— START OF Data supplied —
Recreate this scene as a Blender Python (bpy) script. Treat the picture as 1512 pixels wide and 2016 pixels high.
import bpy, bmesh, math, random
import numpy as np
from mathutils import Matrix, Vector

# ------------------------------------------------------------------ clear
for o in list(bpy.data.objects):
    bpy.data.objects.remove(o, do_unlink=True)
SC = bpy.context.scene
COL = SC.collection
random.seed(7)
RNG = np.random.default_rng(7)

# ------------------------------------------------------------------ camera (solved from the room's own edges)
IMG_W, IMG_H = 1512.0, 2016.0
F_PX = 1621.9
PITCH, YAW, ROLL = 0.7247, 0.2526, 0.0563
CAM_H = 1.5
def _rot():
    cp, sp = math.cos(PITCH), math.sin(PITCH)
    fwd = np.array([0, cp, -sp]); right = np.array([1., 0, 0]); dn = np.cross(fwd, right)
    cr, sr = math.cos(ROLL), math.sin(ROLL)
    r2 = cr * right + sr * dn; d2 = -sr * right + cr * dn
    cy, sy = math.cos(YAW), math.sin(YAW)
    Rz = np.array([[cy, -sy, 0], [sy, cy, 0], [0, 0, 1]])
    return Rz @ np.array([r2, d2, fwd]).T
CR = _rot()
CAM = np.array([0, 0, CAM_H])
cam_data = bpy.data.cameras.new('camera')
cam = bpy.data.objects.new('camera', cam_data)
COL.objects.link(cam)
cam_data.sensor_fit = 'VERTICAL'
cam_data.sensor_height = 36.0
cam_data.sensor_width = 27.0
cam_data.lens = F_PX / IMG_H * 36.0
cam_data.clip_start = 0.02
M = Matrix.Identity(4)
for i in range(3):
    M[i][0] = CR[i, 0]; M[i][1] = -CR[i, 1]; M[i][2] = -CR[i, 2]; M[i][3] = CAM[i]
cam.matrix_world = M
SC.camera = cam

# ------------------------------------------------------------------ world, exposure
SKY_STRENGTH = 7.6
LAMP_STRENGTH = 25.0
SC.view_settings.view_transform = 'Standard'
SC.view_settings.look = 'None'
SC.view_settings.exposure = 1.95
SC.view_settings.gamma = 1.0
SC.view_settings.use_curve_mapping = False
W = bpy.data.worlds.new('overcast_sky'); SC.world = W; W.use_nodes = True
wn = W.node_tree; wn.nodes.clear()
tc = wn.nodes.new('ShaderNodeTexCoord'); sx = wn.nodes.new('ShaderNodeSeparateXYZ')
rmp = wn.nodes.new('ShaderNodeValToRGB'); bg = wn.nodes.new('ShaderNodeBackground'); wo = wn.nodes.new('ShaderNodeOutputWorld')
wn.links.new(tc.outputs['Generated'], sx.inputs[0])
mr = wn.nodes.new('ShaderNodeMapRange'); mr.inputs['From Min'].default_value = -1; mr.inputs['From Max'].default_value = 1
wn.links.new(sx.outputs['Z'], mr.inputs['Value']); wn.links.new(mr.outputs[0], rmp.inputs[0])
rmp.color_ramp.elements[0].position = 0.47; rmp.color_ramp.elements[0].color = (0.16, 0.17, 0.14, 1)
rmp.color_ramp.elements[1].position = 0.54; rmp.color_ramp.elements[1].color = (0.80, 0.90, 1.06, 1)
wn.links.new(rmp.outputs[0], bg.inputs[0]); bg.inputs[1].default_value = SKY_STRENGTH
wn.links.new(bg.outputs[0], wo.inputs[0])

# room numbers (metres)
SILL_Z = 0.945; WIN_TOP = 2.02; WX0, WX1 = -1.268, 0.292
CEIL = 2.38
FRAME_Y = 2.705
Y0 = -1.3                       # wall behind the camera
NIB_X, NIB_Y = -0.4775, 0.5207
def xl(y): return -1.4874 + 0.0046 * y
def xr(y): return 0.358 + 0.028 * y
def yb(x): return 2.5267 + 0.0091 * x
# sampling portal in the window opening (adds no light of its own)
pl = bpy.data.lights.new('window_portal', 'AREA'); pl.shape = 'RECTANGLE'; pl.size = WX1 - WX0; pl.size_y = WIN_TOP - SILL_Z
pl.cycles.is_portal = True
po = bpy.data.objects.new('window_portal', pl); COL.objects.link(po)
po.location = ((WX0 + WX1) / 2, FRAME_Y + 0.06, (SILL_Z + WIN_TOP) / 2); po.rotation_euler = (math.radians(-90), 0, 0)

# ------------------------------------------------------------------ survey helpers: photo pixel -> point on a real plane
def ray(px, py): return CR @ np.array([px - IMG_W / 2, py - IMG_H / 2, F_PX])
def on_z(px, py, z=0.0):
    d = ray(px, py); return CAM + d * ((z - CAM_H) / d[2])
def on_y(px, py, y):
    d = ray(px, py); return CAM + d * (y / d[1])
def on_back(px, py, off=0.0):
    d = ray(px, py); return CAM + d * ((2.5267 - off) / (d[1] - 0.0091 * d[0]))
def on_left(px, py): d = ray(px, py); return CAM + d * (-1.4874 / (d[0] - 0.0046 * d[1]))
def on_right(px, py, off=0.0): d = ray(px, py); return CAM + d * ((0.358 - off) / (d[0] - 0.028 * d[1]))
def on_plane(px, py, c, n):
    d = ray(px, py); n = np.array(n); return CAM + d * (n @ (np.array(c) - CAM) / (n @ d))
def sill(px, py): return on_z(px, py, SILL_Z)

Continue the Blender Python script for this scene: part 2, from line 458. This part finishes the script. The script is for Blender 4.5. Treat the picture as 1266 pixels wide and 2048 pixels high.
— END OF Data supplied —
◆ **Short exercise**:
Return exactly the lines that run from the top of the listing above to the line containing "RNG = np.random.default_rng(7)", please, keeping both end lines and leaving out everything else.

◆ **Answer for this exercise**:
Recreate this scene as a Blender Python (bpy) script. Treat the picture as 1512 pixels wide and 2016 pixels high.
import bpy, bmesh, math, random
import numpy as np
from mathutils import Matrix, Vector

# ------------------------------------------------------------------ clear
for o in list(bpy.data.objects):
    bpy.data.objects.remove(o, do_unlink=True)
SC = bpy.context.scene
COL = SC.collection
random.seed(7)
RNG = np.random.default_rng(7)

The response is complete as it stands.